Count the lines in the entries below that include the word "pixels". Give nothing but the number.
----- Raw records -----
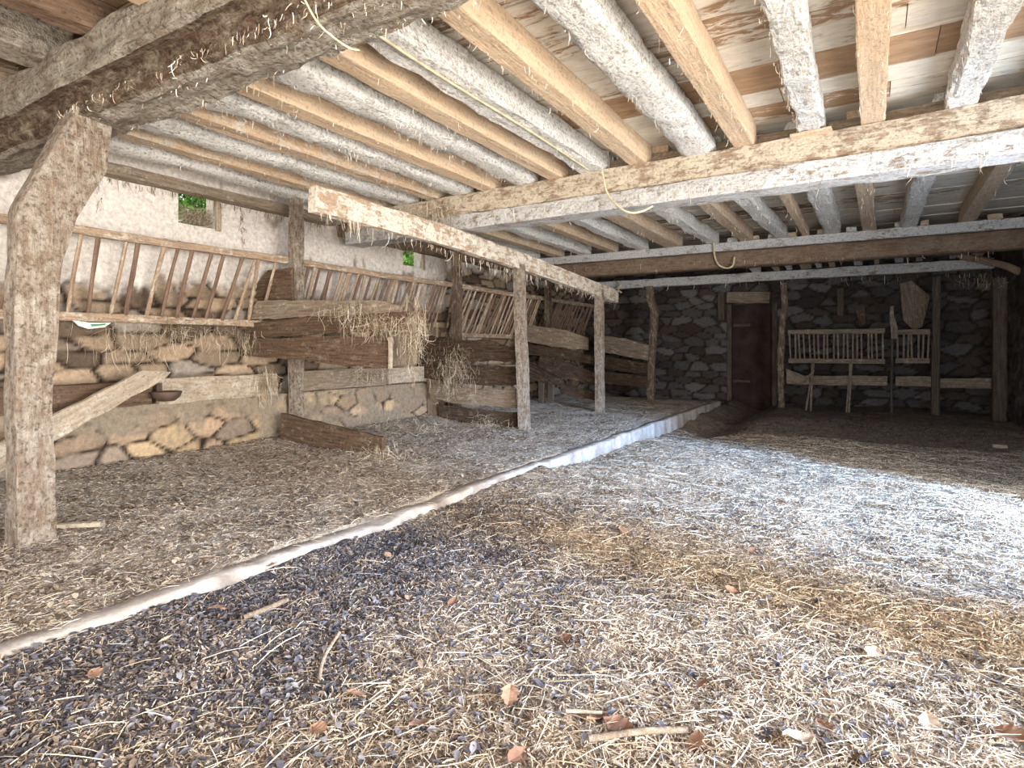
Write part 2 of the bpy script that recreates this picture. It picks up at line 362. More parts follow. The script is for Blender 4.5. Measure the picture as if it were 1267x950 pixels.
# rubble wall builder -------------------------------------------------------------------------------
def rubble(name, O, ax, L, z0, z1, step, colors, white, white_from, out, seed, holes=(), amp=.035, cell=(.30, .13), thick=.45, kind='structure', whiteamp=.25, wnoise=.25):
    rg = np.random.default_rng(seed); ax = np.array(ax, float); out = np.array(out, float)
    ns = int(L / step); nt_ = int((z1 - z0) / step)
    s = np.linspace(0, L, ns + 1); t = np.linspace(z0, z1, nt_ + 1)
    gx = np.arange(-1, L / cell[0] + 2); gz = np.arange(-1, (z1 - z0) / cell[1] + 2)
    SX, SZ = np.meshgrid(gx, gz); SX = SX + .5 * (np.arange(len(gz)) % 2)[:, None]
    sx = (SX + rg.uniform(-.42, .42, SX.shape)).ravel() * cell[0]; sz = (SZ + rg.uniform(-.33, .33, SZ.shape)).ravel() * cell[1] + z0
    cc = np.array(colors)[rg.integers(0, len(colors), len(sx))] * rg.uniform(.75, 1.2, (len(sx), 1)); ch = rg.uniform(.3, 1, len(sx))
    V = np.zeros((nt_ + 1, ns + 1, 3)); C = np.zeros((nt_ + 1, ns + 1, 3))
    k = cell[0] / cell[1]
    for j, tz in enumerate(t):
        wob = np.array([.05 * mn.noise((a * 3, tz * 5, seed)) for a in s]); wob2 = np.array([.03 * mn.noise((a * 3, tz * 5, seed + 5)) for a in s])
        d = np.hypot((s + wob)[:, None] - sx[None], ((tz + wob2)[:, None] - sz[None]) * k) / cell[0]
        idx = np.argpartition(d, 2, axis=1)[:, :2]; dd = np.take_along_axis(d, idx, 1); o = np.argsort(dd, axis=1)
        i1 = np.take_along_axis(idx, o, 1)[:, 0]; dd = np.sort(dd, axis=1)
        g = np.clip((dd[:, 1] - dd[:, 0] - .015) / .17, 0, 1); g = g * g * (3 - 2 * g)
        wf = np.array([white_from(a, tz) for a in s])
        wn = np.array([mn.noise((a * 3.1, tz * 4, seed + 2)) + .5 * mn.noise((a * 13, tz * 15, seed + 3)) for a in s])
        wm = np.clip((wf + wn * wnoise) * 6, 0, 1) if white is not None else np.zeros(ns + 1)
        rel = g * ch[i1] * amp * (1 - wm * (1 - whiteamp)) + wm * amp * .5
        und = np.array([.02 * mn.noise((a * 1.1, tz * 1.1, seed + 8)) + .006 * mn.noise((a * 14, tz * 14, seed)) for a in s])
        V[j] = np.array(O)[None] + ax[None] * s[:, None] + out[None] * (rel + und)[:, None]; V[j, :, 2] = tz
        stone = cc[i1] * g[:, None] + np.array(S(48, 38, 31))[None] * (1 - g[:, None])
        sm_ = np.array([mn.noise((a * 2.3, tz * 1.6, seed + 11)) + .6 * mn.noise((a * 9, tz * 4, seed + 12)) for a in s]); sm_ = np.clip((sm_ - .42) * 5, 0, .8) if white is not None else np.zeros(ns + 1)
        white_ = np.array(white if white is not None else (1, 1, 1))[None] * (1 - sm_[:, None]) + np.array(S(140, 120, 102))[None] * sm_[:, None]
        C[j] = stone * (1 - wm[:, None]) + white_ * wm[:, None]
    i = np.arange(nt_)[:, None] * (ns + 1) + np.arange(ns)[None, :]
    Q = np.stack([i, i + 1, i + ns + 2, i + ns + 1], 2).reshape(-1, 4)
    mids = V.reshape(-1, 3)[Q].mean(axis=1); sm = (mids - np.array(O)) @ ax
    keep = np.ones(len(Q), bool)
    for (a, b, c_, d_) in holes: keep &= ~((sm > a) & (sm < b) & (mids[:, 2] > c_) & (mids[:, 2] < d_))
    Q = Q[keep].tolist()
    if np.cross(ax, (0, 0, 1)) @ out < 0: Q = [q[::-1] for q in Q]
    Vl = V.reshape(-1, 3).tolist(); Cl = C.reshape(-1, 3).tolist()
    # window reveals and back
    base = np.array(O)
    def quad(pts, c):
        b = len(Vl)
        for p in pts: Vl.append(list(p)); Cl.append(c)
        Q.append([b, b + 1, b + 2, b + 3])
    wc = list(white) if white is not None else list(colors[0])
    for (a, b, c_, d_) in holes:
        A = base + ax * a; B = base + ax * b; q = out * thick; f = out * .03
        p = lambda P, z: np.array((P[0], P[1], z))
        quad([p(A + f, c_), p(B + f, c_), p(B - q, c_), p(A - q, c_)], wc); quad([p(A + f, d_), p(B + f, d_), p(B - q, d_), p(A - q, d_)], wc)
        quad([p(A + f, c_), p(A + f, d_), p(A - q, d_), p(A - q, c_)], wc); quad([p(B + f, c_), p(B + f, d_), p(B - q, d_), p(B - q, c_)], wc)
    # outer face, with the same holes, as strips
    cuts = sorted([0, L] + [v for h in holes for v in h[:2]])
    for a, b in zip(cuts[:-1], cuts[1:]):
        hs = [h for h in holes if abs(h[0] - a) < 1e-6 and abs(h[1] - b) < 1e-6]
        spans = [(z0, z1)] if not hs else [(z0, hs[0][2]), (hs[0][3], z1)]
        for c_, d_ in spans:
            A = base + ax * a - out * thick; B = base + ax * b - out * thick
            quad([(A[0], A[1], c_), (B[0], B[1], c_), (B[0], B[1], d_), (A[0], A[1], d_)], wc)
    for a in (0, L):
        A = base + ax * a
        quad([(A[0], A[1], z0), (A[0] - out[0] * thick, A[1] - out[1] * thick, z0), (A[0] - out[0] * thick, A[1] - out[1] * thick, z1), (A[0], A[1], z1)], wc)
    o = fastmesh(name, Vl, Q, M['stone'], Cl)
    if kind: tag(o, kind=kind)
    return o
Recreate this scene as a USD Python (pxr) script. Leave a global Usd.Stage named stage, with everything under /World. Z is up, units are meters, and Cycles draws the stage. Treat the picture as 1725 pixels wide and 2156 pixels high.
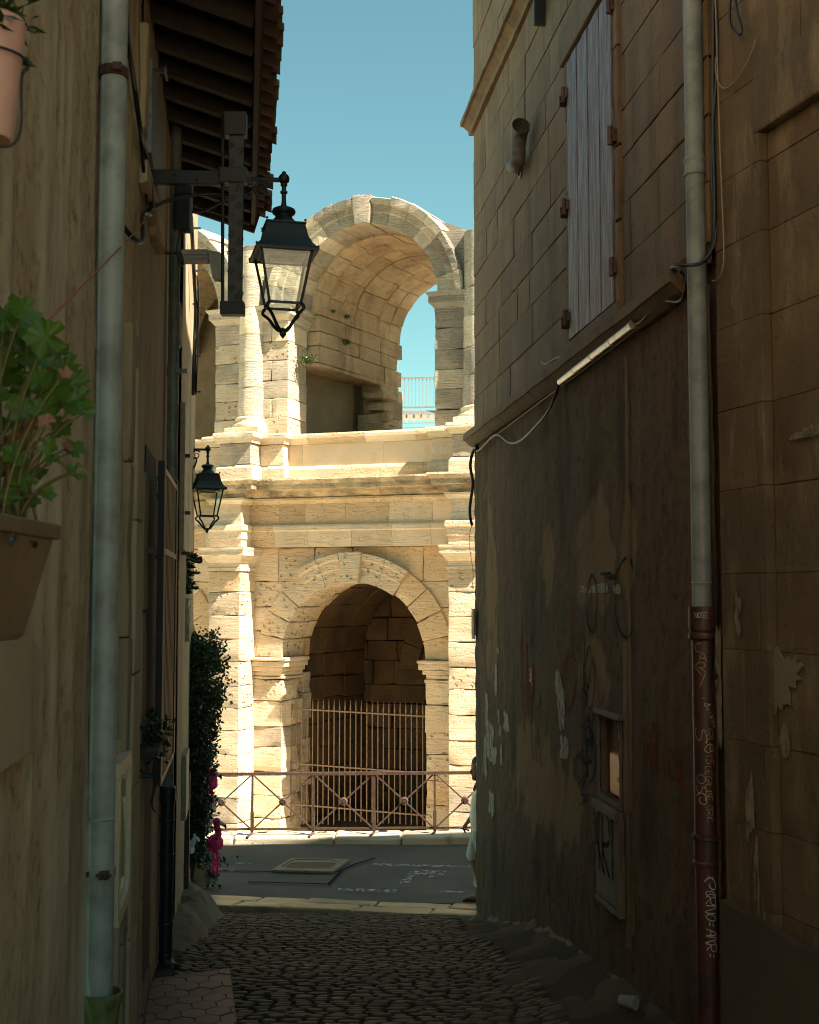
import math, random
import numpy as np, trimesh, manifold3d as m3
import usdkit, meshkit
from pxr import Usd, UsdGeom, UsdLux, UsdShade, Gf, Sdf, Vt
from shapely.geometry import Polygon, LineString, MultiPolygon
from shapely.ops import unary_union
stage = Usd.Stage.CreateInMemory()
UsdGeom.SetStageUpAxis(stage, 'Z'); UsdGeom.SetStageMetersPerUnit(stage, 1.0)
UsdGeom.Xform.Define(stage, '/World'); UsdGeom.Scope.Define(stage, '/World/Looks')
# ------------------------------------------------------------------ camera, sky, sun, exposure
EYE = np.array([0, 0, 3.7]); PITCH = math.radians(3.87); FOC = 2543.0; EXPOSURE = 2.05
cam = UsdGeom.Camera.Define(stage, '/World/camera')
cam.CreateHorizontalApertureAttr(15.6); cam.CreateVerticalApertureAttr(15.6 * 1024 / 819); cam.CreateFocalLengthAttr(23.0)
cam.CreateClippingRangeAttr(Gf.Vec2f(0.05, 2000)); cam.CreateFStopAttr(5.6); cam.CreateFocusDistanceAttr(19.0)
cam.CreateExposureAttr(EXPOSURE)
cam.AddTranslateOp().Set(Gf.Vec3d(*EYE)); cam.AddRotateXOp().Set(90 + math.degrees(PITCH))
SUN_AZ = math.radians(31); SUN_EL = math.radians(52)
SUN = np.array([math.cos(SUN_AZ) * math.cos(SUN_EL), -math.sin(SUN_AZ) * math.cos(SUN_EL), math.sin(SUN_EL)])
sun = UsdLux.DistantLight.Define(stage, '/World/sun')
sun.CreateIntensityAttr(1.25); sun.CreateAngleAttr(0.5); sun.CreateColorAttr(Gf.Vec3f(1.0, 0.90, 0.765)); sun.CreateNormalizeAttr(True)
_x = np.cross([0, 0, 1.0], SUN); _x /= np.linalg.norm(_x); _y = np.cross(SUN, _x)
sun.AddTransformOp().Set(Gf.Matrix4d(*_x, 0, *_y, 0, *SUN, 0, 0, 0, 60, 1))
sky = UsdLux.DomeLight.Define(stage, '/World/sky')
sky_mat = usdkit.material(stage, '/World/Looks/sky', {
    's': ('sky_texture', dict(sky_type='single_scattering', sun_disc=False, sun_elevation=SUN_EL, sun_rotation=math.atan2(SUN[0], SUN[1]),
                              air_density=1.0, aerosol_density=0.25, ozone_density=1.0)),
    'm': ('mix_color', dict(blend_type='multiply', fac=1.0, b=(0.72, 1.0, 0.72))),
    'b': ('background_shader', dict(strength=0.052))}, [('s.color', 'm.a'), ('m.result', 'b.color')], surface='b.background')
UsdShade.MaterialBindingAPI.Apply(sky.GetPrim()).Bind(sky_mat)
sky.GetPrim().SetCustomDataByKey('kind', 'structure')

# ------------------------------------------------------------------ helpers
def noise(p, sc, seed=0): return meshkit.noise(np.asarray(p) * sc, seed)
def fbm(p, sc, o=3, seed=0): return meshkit.fbm(np.asarray(p) * sc, o, seed)
_names = {}
def numbered(parent, name):
    k = _names.get((parent, name), 0); _names[(parent, name)] = k + 1
    return f'{parent}/{name}' + (f'_{k:03d}' if k else '')
def tag(prim, label=None, cat=None, group=None, kind=None):
    p = prim.GetPrim() if hasattr(prim, 'GetPrim') else prim
    for k, v in (('label', label), ('category', cat), ('group', group), ('kind', kind)):
        if v: p.SetCustomDataByKey(k, v)
    return p
def path_of(parent): return '/World' if parent is None else str(parent.GetPath())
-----
* Correct answer: 2